-- Dataset extract --
————

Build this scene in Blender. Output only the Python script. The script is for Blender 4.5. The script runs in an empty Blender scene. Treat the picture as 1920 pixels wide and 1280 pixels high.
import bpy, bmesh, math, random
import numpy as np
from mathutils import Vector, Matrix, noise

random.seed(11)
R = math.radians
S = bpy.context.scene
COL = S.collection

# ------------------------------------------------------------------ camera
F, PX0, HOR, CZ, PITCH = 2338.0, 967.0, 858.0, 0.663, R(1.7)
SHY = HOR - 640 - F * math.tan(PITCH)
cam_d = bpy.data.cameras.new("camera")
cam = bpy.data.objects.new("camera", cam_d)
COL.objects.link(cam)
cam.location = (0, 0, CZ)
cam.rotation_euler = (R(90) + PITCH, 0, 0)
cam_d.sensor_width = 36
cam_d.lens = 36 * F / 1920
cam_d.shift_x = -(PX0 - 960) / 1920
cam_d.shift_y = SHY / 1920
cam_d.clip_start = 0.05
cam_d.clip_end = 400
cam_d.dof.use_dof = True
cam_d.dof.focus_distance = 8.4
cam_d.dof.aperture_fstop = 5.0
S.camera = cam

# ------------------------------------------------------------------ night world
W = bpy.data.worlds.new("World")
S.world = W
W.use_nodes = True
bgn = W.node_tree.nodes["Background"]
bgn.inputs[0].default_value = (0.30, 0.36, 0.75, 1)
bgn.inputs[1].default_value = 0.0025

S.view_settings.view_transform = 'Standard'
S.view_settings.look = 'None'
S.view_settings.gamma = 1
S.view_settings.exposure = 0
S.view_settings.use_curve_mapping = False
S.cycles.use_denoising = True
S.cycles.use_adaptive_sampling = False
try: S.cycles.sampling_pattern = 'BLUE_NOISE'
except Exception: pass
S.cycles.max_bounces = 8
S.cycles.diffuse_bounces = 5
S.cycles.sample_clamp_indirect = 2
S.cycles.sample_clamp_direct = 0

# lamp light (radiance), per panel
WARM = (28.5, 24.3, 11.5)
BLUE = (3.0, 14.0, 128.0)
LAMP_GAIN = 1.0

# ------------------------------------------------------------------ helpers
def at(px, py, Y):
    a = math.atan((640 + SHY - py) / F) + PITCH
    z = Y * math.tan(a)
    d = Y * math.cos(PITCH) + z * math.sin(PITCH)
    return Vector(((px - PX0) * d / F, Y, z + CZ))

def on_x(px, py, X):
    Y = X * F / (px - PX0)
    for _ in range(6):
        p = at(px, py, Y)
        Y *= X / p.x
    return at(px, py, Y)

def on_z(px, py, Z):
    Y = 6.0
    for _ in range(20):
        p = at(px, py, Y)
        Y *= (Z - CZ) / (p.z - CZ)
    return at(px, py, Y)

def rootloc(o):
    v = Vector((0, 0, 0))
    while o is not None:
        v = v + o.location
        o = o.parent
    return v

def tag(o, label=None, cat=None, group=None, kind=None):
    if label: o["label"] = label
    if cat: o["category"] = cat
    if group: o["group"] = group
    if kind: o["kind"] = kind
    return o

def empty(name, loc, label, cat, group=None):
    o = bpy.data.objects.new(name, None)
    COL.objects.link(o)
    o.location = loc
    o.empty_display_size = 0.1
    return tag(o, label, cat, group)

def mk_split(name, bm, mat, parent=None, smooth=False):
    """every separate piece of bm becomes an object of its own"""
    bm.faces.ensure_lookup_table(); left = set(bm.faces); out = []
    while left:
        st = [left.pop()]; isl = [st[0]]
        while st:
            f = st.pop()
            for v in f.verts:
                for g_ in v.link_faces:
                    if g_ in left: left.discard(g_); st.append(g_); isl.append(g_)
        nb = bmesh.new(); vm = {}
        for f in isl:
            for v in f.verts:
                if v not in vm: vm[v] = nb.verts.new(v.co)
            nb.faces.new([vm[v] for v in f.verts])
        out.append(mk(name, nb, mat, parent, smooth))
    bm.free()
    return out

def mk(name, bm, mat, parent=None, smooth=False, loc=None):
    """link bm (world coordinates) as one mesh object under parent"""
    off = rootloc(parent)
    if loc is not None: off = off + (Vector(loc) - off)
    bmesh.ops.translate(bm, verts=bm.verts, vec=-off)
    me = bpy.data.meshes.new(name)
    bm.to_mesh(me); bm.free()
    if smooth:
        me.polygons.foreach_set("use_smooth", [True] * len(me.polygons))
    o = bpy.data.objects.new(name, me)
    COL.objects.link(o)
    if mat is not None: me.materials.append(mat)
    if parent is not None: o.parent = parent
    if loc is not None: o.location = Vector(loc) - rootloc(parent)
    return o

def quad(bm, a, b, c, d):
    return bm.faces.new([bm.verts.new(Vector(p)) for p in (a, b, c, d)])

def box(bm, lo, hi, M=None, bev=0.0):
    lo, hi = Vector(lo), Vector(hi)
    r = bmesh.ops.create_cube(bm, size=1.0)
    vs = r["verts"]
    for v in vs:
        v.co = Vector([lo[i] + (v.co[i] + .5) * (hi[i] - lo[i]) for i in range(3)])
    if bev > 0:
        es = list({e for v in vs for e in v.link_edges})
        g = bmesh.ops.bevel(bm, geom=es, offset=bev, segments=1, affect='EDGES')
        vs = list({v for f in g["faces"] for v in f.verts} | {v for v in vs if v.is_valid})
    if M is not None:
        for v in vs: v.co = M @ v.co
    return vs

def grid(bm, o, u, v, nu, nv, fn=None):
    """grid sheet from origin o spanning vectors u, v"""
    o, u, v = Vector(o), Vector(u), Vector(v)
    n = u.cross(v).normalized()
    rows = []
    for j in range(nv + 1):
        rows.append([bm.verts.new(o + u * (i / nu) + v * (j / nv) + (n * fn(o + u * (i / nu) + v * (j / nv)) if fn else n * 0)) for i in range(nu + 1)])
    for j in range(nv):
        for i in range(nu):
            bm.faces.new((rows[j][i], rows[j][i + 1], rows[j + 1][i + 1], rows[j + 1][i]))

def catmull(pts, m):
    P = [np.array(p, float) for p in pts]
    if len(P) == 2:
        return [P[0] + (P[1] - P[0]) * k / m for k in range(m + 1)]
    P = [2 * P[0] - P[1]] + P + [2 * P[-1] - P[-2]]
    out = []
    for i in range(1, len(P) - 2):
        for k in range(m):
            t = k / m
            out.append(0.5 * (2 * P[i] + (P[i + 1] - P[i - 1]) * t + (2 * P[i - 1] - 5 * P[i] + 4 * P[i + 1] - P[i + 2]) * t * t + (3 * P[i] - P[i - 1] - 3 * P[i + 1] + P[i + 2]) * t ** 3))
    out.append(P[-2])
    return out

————

-- Task to complete --
Your task is to gather every line with the word "scene" and copy it.

-- Output of the exercise --
Build this scene in Blender. Output only the Python script. The script is for Blender 4.5. The script runs in an empty Blender scene. Treat the picture as 1920 pixels wide and 1280 pixels high.
S = bpy.context.scene